The DYCD funds local community-based organizations that provide services to promote youth development, and supports a number of initiatives, including community centers, immigration services, youth employment programs and literacy programs.

Chong said that one of the biggest programs of the government that he's trying to solve as commissioner is the silo effect.

"Often agencies are like ships in the night and they don't connect," he explained. "Part of what I want to do is move towards a holistic approach in looking at neighborhoods. Right now, historically, we fund programs, but I want to look at it from the standpoint of, how do we build communities? Oftentimes, because government is very siloed, we have state money, we have city money, so we're very good at funding a specific program, but we're not so good at trying to integrate different pieces."

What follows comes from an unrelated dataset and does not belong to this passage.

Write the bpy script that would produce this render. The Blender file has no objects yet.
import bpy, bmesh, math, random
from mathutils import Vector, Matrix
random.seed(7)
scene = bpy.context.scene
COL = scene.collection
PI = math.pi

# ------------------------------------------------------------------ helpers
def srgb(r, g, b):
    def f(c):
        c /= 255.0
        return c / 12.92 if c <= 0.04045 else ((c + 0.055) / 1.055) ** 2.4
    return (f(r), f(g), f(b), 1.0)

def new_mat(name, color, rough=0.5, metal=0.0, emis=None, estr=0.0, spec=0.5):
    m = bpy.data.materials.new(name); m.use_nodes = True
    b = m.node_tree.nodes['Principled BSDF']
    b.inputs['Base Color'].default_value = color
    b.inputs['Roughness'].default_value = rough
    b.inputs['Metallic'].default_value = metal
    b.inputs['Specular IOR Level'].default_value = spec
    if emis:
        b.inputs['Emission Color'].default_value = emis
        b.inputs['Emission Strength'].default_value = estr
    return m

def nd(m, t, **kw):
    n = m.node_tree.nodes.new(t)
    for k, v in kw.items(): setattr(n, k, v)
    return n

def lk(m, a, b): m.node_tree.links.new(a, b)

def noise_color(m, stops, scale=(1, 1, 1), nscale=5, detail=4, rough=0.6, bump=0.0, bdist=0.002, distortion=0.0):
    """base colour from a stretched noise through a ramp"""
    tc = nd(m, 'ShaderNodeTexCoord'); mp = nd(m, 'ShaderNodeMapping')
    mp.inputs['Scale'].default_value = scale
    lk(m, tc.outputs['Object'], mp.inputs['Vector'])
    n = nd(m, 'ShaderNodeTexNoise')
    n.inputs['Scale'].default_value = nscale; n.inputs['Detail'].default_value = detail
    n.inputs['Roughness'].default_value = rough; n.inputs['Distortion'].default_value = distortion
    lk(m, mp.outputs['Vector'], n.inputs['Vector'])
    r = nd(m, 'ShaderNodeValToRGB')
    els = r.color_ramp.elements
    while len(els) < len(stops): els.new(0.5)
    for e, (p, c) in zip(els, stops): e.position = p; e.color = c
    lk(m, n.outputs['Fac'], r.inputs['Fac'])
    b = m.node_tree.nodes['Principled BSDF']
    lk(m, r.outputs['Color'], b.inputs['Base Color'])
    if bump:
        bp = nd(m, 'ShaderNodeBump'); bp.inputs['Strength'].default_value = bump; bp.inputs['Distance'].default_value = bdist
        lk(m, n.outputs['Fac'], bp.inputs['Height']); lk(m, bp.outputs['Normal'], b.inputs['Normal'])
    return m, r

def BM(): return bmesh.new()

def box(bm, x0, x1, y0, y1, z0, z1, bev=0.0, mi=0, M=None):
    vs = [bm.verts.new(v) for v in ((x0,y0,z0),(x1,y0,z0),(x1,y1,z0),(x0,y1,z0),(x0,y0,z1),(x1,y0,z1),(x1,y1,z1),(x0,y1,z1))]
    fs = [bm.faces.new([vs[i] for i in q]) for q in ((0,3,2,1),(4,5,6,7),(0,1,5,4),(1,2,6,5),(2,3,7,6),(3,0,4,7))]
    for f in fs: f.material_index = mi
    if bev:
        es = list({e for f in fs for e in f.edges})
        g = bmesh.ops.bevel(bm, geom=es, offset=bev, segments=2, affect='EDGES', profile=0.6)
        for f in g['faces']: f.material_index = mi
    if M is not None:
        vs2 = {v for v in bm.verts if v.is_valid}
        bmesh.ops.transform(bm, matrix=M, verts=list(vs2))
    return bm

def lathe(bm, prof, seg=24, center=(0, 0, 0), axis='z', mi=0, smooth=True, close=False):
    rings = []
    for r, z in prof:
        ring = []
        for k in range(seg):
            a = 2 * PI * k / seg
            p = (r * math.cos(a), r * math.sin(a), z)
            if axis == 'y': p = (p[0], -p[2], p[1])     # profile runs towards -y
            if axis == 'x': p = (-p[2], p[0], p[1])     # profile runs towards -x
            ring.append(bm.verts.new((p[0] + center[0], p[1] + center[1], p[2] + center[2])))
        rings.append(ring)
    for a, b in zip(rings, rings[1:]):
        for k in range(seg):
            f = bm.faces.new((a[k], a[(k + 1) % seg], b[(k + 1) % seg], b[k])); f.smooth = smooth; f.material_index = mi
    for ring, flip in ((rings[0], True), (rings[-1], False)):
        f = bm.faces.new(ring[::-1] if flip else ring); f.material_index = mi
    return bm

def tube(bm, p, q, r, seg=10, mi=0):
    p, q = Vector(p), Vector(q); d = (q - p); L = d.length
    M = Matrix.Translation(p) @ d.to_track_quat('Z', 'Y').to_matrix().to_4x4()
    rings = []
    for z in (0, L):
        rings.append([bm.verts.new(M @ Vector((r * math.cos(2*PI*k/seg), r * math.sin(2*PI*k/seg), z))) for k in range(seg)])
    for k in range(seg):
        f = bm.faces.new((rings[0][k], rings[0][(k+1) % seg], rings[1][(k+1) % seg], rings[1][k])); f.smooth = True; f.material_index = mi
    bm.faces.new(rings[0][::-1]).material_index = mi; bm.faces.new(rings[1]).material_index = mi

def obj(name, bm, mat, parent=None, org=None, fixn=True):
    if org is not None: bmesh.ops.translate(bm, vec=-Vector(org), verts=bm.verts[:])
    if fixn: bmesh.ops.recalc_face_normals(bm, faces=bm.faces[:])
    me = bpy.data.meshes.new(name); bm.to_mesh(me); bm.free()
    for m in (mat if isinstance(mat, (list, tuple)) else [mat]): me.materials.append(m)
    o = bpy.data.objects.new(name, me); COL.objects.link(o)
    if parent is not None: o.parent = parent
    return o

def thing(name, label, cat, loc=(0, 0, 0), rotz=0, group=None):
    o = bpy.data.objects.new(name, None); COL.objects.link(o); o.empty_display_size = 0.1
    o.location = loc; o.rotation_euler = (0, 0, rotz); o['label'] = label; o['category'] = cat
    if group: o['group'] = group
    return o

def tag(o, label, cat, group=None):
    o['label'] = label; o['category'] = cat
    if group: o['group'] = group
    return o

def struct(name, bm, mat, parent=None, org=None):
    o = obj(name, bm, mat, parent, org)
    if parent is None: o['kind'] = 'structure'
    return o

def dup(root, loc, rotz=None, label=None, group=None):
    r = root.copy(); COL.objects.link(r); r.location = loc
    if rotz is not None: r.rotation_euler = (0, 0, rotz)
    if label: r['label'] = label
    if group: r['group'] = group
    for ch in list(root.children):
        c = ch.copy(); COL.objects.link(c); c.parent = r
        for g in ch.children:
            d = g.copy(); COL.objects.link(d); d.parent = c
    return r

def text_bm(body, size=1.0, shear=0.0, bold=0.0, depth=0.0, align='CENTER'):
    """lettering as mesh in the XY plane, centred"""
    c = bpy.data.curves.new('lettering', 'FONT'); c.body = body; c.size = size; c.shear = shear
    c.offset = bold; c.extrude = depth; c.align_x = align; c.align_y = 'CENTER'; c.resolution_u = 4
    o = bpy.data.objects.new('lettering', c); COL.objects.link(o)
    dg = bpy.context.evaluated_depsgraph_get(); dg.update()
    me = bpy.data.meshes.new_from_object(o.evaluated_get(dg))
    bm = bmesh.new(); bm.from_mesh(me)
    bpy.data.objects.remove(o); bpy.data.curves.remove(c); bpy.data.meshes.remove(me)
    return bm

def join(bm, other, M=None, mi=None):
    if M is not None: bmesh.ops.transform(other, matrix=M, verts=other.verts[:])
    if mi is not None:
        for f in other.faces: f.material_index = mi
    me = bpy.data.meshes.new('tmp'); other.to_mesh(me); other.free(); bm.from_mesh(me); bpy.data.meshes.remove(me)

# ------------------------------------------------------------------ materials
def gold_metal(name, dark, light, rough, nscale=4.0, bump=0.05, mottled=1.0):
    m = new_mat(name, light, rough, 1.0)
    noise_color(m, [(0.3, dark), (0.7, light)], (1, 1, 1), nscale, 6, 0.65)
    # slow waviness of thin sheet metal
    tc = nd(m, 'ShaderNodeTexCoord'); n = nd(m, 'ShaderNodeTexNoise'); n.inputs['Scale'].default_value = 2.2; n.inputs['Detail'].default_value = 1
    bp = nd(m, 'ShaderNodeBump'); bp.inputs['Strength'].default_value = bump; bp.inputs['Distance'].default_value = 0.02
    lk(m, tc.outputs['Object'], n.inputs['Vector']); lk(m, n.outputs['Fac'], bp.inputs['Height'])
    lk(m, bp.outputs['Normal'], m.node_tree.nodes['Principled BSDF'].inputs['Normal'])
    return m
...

The primary focus of the DYCD is creating and funding programs that are meant for the city's young people, which the agency defines as children aged 5 to 21, he said. More than 60 percent of the agency's annual budget goes to funding youth programs, and the goal is to help kids be better prepared for life.

One of the agency's latest programs is SONYC - School's Out New York City - which are after school programs meant for middle school students. They're structured like clubs and provide instruction in sports, the arts and youth leadership through service.

The city also has a summer youth employment program that selects children aged 14 to 24 and places them at entry-level jobs across the city for six weeks in July and August. The children are paid for their work.

"I think the attraction to working with kids is seeing the impact you have on the kids. By having a short-term investment, you can help make sure young people make the right choices," Chong said. "Particularly in middle school, where we know there's a lot of research that shows that if you hang out with the wrong crowd, it sets you down a path that could be very destructive.

"Just seeing the young people that have gone through our employment programs and find jobs and become productive members of society, I think that's the rewarding part. You're planting a seed and it takes some time to blossom, but you're planting a seed with young people. They're the future of our society and of our city."